Request: The line containing "cabB, upB, loB" marks the end: extract everything from the first line of the data through that line, exactly, with no pictures.

┄┄┄┄┄┄┄┄┄┄

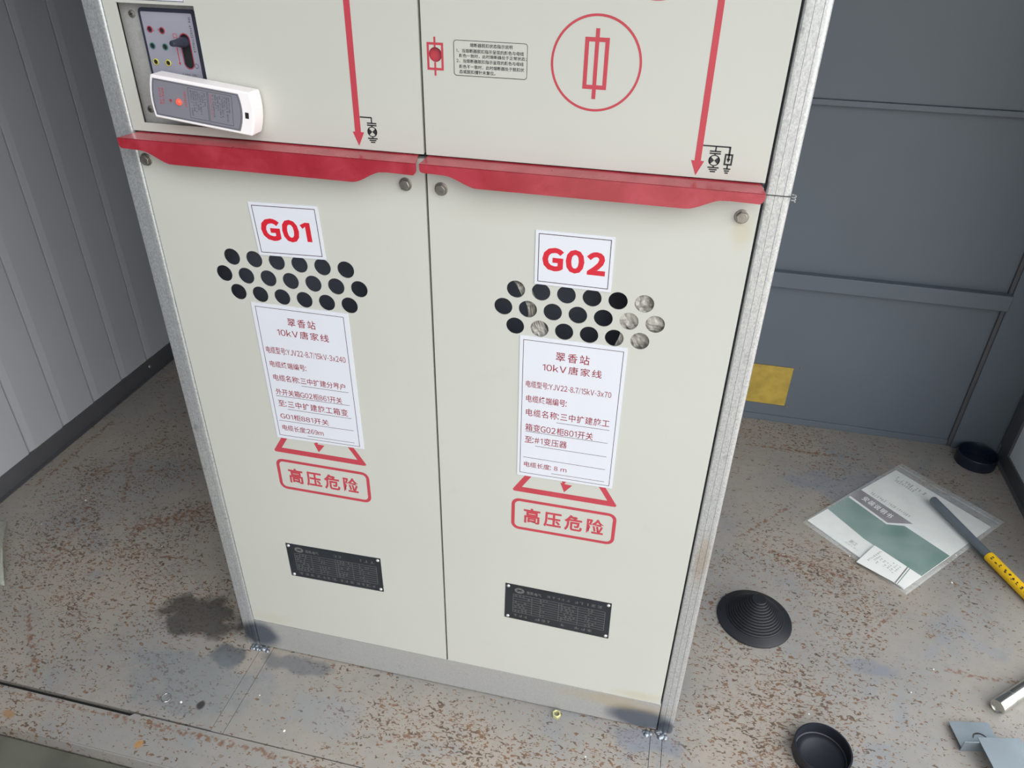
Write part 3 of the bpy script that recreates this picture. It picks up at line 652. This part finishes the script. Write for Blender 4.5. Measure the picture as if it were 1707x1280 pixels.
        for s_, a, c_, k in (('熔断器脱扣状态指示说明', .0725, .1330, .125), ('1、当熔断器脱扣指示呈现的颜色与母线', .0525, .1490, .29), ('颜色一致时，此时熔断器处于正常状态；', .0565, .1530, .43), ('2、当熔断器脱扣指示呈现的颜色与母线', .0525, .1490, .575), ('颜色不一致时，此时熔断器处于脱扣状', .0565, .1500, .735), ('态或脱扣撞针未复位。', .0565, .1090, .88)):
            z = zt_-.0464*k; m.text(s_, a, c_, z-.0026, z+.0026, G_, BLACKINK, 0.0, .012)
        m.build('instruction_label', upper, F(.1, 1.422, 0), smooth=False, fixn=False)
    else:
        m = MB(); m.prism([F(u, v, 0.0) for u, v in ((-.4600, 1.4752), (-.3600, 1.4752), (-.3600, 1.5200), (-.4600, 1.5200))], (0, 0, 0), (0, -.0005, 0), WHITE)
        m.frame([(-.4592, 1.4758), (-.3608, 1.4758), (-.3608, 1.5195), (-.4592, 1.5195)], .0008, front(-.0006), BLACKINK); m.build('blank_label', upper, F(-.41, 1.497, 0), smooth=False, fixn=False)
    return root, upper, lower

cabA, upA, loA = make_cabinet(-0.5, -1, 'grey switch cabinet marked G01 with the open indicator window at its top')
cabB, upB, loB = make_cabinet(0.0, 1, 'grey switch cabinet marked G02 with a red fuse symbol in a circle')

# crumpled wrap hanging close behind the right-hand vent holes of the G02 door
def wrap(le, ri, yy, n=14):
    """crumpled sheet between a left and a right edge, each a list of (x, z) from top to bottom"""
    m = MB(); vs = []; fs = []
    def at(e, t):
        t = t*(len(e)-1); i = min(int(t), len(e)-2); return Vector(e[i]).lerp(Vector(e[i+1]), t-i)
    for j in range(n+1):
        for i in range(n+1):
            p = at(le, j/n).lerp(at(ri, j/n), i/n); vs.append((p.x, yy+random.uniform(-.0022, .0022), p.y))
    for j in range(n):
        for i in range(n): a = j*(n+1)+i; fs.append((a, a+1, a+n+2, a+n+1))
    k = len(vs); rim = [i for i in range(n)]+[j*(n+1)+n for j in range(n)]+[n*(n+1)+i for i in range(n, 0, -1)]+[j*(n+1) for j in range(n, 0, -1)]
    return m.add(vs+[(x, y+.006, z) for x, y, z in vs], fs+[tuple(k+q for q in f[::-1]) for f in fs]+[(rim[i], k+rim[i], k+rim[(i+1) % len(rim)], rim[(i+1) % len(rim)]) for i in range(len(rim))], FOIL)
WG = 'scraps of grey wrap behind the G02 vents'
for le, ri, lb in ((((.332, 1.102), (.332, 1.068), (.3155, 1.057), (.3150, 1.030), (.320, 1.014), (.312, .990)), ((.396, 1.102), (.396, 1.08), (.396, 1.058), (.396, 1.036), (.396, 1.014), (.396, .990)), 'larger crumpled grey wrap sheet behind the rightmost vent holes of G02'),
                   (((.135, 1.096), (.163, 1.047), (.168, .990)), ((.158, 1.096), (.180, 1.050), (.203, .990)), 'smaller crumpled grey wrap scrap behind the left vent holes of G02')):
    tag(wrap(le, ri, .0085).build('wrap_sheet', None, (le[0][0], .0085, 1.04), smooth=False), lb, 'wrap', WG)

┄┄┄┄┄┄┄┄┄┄

Exercise result:
Write part 3 of the bpy script that recreates this picture. It picks up at line 652. This part finishes the script. Write for Blender 4.5. Measure the picture as if it were 1707x1280 pixels.
        for s_, a, c_, k in (('熔断器脱扣状态指示说明', .0725, .1330, .125), ('1、当熔断器脱扣指示呈现的颜色与母线', .0525, .1490, .29), ('颜色一致时，此时熔断器处于正常状态；', .0565, .1530, .43), ('2、当熔断器脱扣指示呈现的颜色与母线', .0525, .1490, .575), ('颜色不一致时，此时熔断器处于脱扣状', .0565, .1500, .735), ('态或脱扣撞针未复位。', .0565, .1090, .88)):
            z = zt_-.0464*k; m.text(s_, a, c_, z-.0026, z+.0026, G_, BLACKINK, 0.0, .012)
        m.build('instruction_label', upper, F(.1, 1.422, 0), smooth=False, fixn=False)
    else:
        m = MB(); m.prism([F(u, v, 0.0) for u, v in ((-.4600, 1.4752), (-.3600, 1.4752), (-.3600, 1.5200), (-.4600, 1.5200))], (0, 0, 0), (0, -.0005, 0), WHITE)
        m.frame([(-.4592, 1.4758), (-.3608, 1.4758), (-.3608, 1.5195), (-.4592, 1.5195)], .0008, front(-.0006), BLACKINK); m.build('blank_label', upper, F(-.41, 1.497, 0), smooth=False, fixn=False)
    return root, upper, lower

cabA, upA, loA = make_cabinet(-0.5, -1, 'grey switch cabinet marked G01 with the open indicator window at its top')
cabB, upB, loB = make_cabinet(0.0, 1, 'grey switch cabinet marked G02 with a red fuse symbol in a circle')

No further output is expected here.